D’altra parte sappiamo che le ascensioni rituali al cielo avvengono sempre in un ‘centro’. Si ritiene che l’albero sciamanico si trovi al ‘Centro del Mondo’, perché viene assimilato all’Albero Cosmico; in India il palo sacrificale riproduce l’Axis Mundi. Un simbolismo analogo è attestato nella struttura stessa dei templi e delle abitazioni umane.
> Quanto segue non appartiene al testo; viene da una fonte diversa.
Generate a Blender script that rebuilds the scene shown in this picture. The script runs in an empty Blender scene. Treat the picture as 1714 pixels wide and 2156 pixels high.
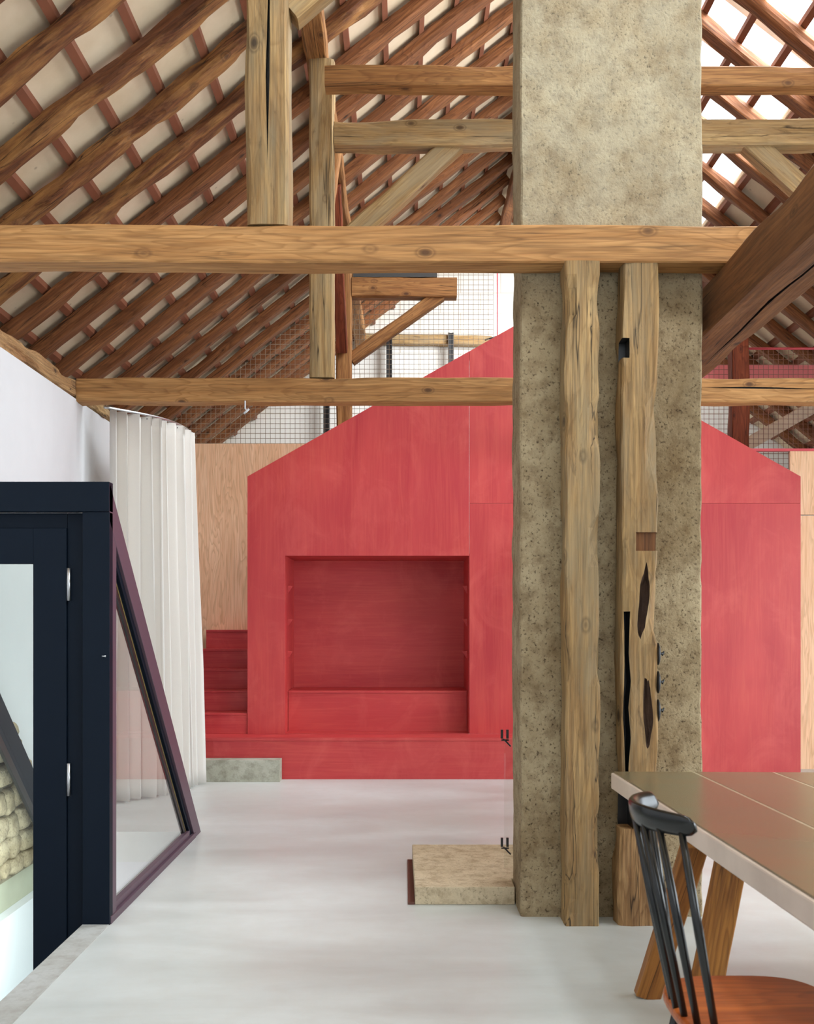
import bpy, bmesh, math, random
from mathutils import Vector, Matrix, noise
C = bpy.context.scene
COL = C.collection
# ------------------------------------------------------------------ camera, light, exposure
H = 1.38
cam = bpy.data.cameras.new('camera'); camo = bpy.data.objects.new('camera', cam); COL.objects.link(camo)
cam.sensor_fit = 'VERTICAL'; cam.sensor_height = 36; cam.lens = 36 * 2150 / 2156
cam.shift_x = 7 / 2156; cam.shift_y = 237 / 2156
cam.clip_start = 0.05; cam.clip_end = 200
cam.dof.use_dof = True; cam.dof.focus_distance = 6.5; cam.dof.aperture_fstop = 6.3
camo.location = (0, 0, H); camo.rotation_euler = (math.radians(90), 0, 0)
C.camera = camo
w = bpy.data.worlds.new('sky'); C.world = w; w.use_nodes = True
bg = w.node_tree.nodes['Background']; bg.inputs[0].default_value = (0.84, 0.93, 1.0, 1); bg.inputs[1].default_value = 4.2

def area(name, loc, target, sx, sy, power, col=(1, 1, 1)):
    l = bpy.data.lights.new(name, 'AREA'); l.shape = 'RECTANGLE'; l.size = sx; l.size_y = sy
    l.energy = power; l.color = col
    o = bpy.data.objects.new(name, l); COL.objects.link(o); o.location = loc
    o.rotation_euler = (Vector(target) - Vector(loc)).to_track_quat('-Z', 'Y').to_euler()
    return o
area('skylight_daylight', (4.6, 8.2, 8.2), (0.0, 9.0, 5.9), 2.6, 9.0, 3700, (0.92, 0.97, 1.0))
area('stairwell_daylight', (-1.62, 5.3, -0.35), (-2.45, 5.7, -0.9), 0.4, 1.6, 40, (0.95, 0.97, 1.0))
area('gallery_fill', (2.2, 13.2, 5.6), (1.0, 15.8, 4.0), 2.0, 1.6, 190, (0.94, 0.98, 1.0))  # added fill lamp inside the gallery, brightens the gable wall
area('side_window_daylight', (6.9, 2.9, 1.6), (-2.2, 7.0, 1.5), 5.6, 2.3, 190, (0.90, 0.96, 1.0))
area('near_skylight_daylight', (4.4, .8, 7.7), (-.3, 3.8, 0), 3.0, 4.5, 520, (0.90, 0.96, 1.0))
v = C.view_settings
v.view_transform = 'Standard'; v.look = 'None'; v.exposure = 0.09; v.gamma = 1.0; v.use_curve_mapping = False
C.render.film_transparent = False

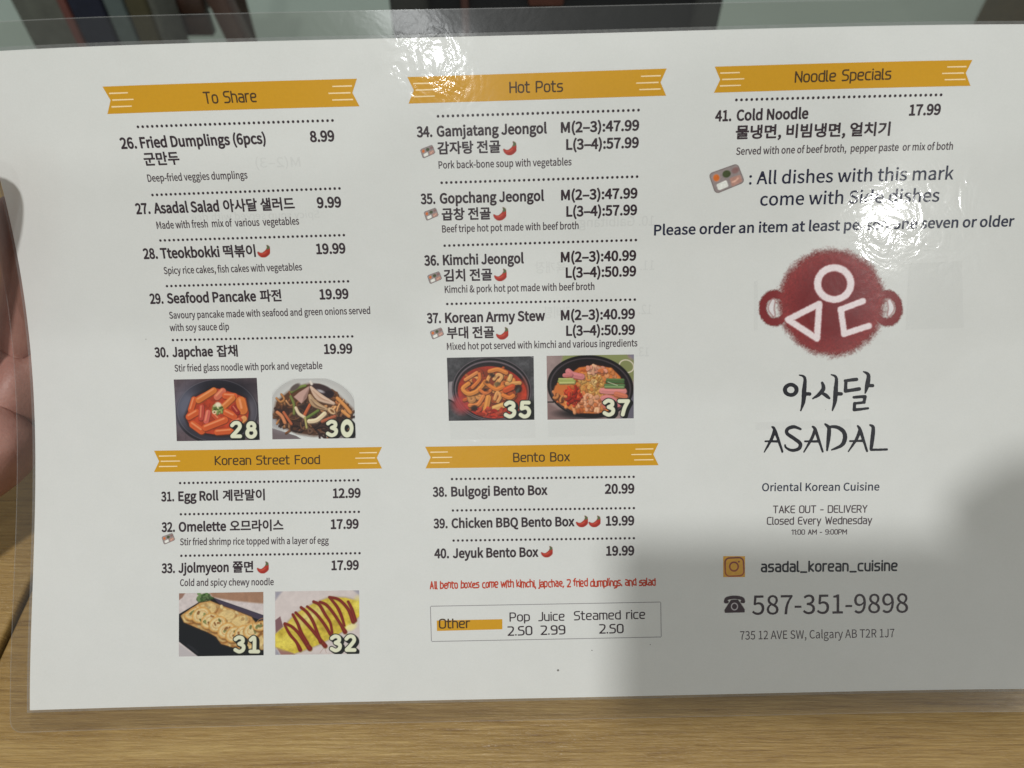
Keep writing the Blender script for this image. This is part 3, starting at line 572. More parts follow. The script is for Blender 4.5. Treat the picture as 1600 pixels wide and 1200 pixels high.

Tutti i santuari, i palazzi, le città regali e, per estensione, tutte la case sono simbolicamente situate al ‘Centro del Mondo’; ne consegue che in una qualsiasi di queste costruzioni è possibile la rottura dei livelli, è contemporaneamente possibile la trascendenza spaziale (la restaurazione dell’istante primordiale in cui il mondo non era ancora venuto all’esistenza). Questo non ci può sorprendere poiché sappiamo che ogni abitazione umana è una imago mundi e che ogni costruzione di una nuova casa ripete la cosmogonia. Insomma, tutti questi simboli collegati e complementari presentano, ciascuno nella propria prospettiva, uno stesso significato; l’uomo può trascendere il mondo: spazialmente andando, ‘verso l’alto’, temporalmente andando ‘a ritroso’, ‘all’indietro’. Trascendendo il mondo l’uomo restaura una situazione primordiale: cioè la compiutezza dell’inizio del mondo, la perfezione del ‘primo istante’, quando nulla era stato ‘insozzato’, nulla era stato ‘logorato’ poiché il mondo era appena venuto all’esistenza. Con mezzi molteplici e, partendo da punti di vista differenti, l’uomo religioso si sforzava sempre di rigenerarsi, di rinnovarsi restaurando periodicamente la ‘perfezione degli inizi’, cioè ritrovando la fonte prima della vita, quando la vita, come tutta la creazione, era ancora sacra perché era appena uscita dalle mani del Creatore.